_DATA EXTRACT_
____

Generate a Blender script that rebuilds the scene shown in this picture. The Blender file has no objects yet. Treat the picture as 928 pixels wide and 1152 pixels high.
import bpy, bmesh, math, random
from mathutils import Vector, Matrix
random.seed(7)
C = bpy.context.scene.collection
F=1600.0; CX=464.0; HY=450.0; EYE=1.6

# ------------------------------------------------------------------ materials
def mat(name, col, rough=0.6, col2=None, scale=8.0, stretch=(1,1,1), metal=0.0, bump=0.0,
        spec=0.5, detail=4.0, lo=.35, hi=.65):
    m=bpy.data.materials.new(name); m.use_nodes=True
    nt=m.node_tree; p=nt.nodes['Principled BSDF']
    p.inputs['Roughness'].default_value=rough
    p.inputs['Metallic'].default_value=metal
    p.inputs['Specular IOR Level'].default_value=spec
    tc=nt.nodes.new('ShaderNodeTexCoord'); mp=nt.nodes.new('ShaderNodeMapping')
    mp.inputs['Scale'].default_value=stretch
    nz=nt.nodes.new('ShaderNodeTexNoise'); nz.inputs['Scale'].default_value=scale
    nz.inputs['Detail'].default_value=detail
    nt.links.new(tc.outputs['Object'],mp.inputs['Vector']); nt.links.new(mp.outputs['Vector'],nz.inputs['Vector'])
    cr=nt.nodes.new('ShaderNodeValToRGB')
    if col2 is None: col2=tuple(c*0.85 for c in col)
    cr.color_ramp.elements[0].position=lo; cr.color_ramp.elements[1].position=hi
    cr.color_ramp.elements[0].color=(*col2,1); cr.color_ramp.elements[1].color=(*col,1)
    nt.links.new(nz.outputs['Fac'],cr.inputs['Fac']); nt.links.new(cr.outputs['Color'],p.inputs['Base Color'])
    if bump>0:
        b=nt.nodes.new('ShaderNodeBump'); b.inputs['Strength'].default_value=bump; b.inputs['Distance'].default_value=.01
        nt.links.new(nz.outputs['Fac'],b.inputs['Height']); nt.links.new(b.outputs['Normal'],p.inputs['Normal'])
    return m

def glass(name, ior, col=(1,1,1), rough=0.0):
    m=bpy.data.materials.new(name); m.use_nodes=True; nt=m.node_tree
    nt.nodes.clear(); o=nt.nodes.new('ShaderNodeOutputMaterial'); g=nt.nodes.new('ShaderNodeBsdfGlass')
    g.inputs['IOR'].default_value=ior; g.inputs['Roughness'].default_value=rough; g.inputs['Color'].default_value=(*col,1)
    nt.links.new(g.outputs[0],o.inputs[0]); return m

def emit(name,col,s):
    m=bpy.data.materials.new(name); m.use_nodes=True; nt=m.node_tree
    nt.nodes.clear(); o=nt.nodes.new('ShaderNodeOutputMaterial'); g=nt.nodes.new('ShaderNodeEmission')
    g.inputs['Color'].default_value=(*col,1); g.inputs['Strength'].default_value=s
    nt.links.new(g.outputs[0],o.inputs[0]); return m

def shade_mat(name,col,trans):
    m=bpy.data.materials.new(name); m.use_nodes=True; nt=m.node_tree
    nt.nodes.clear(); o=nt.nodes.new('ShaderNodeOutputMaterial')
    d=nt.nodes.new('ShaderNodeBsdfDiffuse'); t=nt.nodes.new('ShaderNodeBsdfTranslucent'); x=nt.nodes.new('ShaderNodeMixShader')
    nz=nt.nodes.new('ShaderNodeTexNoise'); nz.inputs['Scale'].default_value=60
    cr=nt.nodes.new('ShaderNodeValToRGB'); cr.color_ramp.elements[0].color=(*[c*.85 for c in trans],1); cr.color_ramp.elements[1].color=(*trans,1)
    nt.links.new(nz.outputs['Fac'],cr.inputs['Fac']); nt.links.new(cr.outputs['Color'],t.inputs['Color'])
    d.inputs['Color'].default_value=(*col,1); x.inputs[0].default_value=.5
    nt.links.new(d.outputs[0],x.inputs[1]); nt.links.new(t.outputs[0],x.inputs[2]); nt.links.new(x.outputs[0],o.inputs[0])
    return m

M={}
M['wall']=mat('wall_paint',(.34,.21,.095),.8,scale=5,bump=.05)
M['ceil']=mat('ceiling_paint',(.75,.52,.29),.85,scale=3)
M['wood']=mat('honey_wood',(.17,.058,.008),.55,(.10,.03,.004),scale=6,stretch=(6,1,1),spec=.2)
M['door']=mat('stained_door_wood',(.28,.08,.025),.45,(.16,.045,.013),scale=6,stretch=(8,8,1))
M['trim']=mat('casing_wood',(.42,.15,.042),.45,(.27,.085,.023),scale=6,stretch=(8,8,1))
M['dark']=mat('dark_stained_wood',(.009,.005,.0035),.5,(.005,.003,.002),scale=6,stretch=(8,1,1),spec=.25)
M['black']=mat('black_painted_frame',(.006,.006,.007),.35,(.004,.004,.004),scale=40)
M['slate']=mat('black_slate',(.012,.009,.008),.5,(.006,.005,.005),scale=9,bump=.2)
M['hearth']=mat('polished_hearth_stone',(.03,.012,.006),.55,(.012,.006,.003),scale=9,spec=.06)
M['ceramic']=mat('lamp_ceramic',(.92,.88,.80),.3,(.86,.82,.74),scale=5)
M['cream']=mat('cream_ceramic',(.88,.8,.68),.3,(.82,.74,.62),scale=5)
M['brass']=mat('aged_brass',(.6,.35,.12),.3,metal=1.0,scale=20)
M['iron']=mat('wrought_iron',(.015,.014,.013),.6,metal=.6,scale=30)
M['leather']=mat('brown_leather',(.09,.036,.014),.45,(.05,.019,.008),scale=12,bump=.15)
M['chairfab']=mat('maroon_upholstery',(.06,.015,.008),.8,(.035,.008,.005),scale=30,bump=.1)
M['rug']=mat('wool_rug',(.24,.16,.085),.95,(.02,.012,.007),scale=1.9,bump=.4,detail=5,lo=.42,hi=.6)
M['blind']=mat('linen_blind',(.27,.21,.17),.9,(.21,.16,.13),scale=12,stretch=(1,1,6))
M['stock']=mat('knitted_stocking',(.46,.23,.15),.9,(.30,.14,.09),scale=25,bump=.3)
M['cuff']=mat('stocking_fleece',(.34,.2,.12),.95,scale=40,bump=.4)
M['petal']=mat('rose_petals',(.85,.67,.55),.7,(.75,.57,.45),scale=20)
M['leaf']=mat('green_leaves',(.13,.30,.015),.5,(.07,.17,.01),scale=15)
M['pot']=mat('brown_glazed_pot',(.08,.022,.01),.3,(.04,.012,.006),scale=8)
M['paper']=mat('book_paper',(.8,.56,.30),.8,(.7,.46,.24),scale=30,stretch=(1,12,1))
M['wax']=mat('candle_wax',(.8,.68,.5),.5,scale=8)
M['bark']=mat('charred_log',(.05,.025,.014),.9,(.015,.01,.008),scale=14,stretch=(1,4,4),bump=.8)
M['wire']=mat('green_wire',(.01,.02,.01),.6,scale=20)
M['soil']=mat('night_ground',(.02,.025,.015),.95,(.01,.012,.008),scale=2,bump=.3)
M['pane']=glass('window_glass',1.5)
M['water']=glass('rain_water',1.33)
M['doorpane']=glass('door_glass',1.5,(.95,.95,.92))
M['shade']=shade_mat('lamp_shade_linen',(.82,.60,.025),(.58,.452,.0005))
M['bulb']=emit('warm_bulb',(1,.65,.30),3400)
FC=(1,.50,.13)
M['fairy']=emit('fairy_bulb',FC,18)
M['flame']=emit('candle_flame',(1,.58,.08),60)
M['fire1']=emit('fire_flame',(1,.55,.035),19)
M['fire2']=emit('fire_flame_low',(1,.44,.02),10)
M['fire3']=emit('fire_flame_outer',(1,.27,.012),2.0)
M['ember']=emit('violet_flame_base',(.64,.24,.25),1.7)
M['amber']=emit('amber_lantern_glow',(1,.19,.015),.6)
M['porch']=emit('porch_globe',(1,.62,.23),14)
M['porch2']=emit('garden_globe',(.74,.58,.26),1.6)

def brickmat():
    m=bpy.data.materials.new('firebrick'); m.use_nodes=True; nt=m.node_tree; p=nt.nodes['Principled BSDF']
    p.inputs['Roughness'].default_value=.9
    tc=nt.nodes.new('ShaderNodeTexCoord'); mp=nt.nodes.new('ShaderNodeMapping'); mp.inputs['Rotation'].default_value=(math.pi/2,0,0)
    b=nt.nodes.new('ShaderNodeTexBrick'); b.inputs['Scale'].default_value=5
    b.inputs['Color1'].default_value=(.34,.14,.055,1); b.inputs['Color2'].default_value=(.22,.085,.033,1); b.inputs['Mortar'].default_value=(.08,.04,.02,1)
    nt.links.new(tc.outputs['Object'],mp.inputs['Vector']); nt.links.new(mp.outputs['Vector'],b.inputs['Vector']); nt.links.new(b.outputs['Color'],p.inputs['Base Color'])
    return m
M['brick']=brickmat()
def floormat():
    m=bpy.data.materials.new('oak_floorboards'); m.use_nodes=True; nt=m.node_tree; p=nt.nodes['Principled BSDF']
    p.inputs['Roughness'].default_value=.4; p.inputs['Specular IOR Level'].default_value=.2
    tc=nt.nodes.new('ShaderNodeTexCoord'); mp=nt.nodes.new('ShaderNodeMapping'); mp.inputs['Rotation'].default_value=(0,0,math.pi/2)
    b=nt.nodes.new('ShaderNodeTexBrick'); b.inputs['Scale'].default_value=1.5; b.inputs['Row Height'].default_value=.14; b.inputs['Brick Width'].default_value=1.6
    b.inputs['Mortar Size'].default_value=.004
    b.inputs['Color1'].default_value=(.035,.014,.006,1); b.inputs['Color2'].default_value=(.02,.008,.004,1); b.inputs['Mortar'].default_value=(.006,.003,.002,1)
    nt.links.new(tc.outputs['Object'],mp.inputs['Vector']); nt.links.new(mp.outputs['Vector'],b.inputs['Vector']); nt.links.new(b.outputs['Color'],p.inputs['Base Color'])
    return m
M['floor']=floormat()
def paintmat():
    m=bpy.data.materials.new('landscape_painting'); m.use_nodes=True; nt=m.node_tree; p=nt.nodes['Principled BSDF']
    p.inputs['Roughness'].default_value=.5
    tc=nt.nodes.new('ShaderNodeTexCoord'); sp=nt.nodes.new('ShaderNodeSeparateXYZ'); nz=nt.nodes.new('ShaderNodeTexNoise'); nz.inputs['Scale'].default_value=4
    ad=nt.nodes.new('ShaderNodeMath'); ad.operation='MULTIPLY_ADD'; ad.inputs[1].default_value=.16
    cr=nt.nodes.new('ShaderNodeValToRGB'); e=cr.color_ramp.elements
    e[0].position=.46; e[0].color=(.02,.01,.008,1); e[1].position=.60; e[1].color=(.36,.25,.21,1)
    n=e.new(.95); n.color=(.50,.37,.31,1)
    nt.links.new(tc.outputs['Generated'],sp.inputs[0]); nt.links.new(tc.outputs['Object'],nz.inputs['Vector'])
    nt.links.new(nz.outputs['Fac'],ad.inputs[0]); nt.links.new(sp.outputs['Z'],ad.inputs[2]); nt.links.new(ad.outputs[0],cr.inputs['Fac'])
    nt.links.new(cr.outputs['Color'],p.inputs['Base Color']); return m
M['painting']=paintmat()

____

_GOAL_
Starting at the first line of the material above, reproduce each line exactly up to and including the line with "F=1600.0; CX=464.0; HY=450.0; EYE=1.6".

_WORKED SOLUTION_
Generate a Blender script that rebuilds the scene shown in this picture. The Blender file has no objects yet. Treat the picture as 928 pixels wide and 1152 pixels high.
import bpy, bmesh, math, random
from mathutils import Vector, Matrix
random.seed(7)
C = bpy.context.scene.collection
F=1600.0; CX=464.0; HY=450.0; EYE=1.6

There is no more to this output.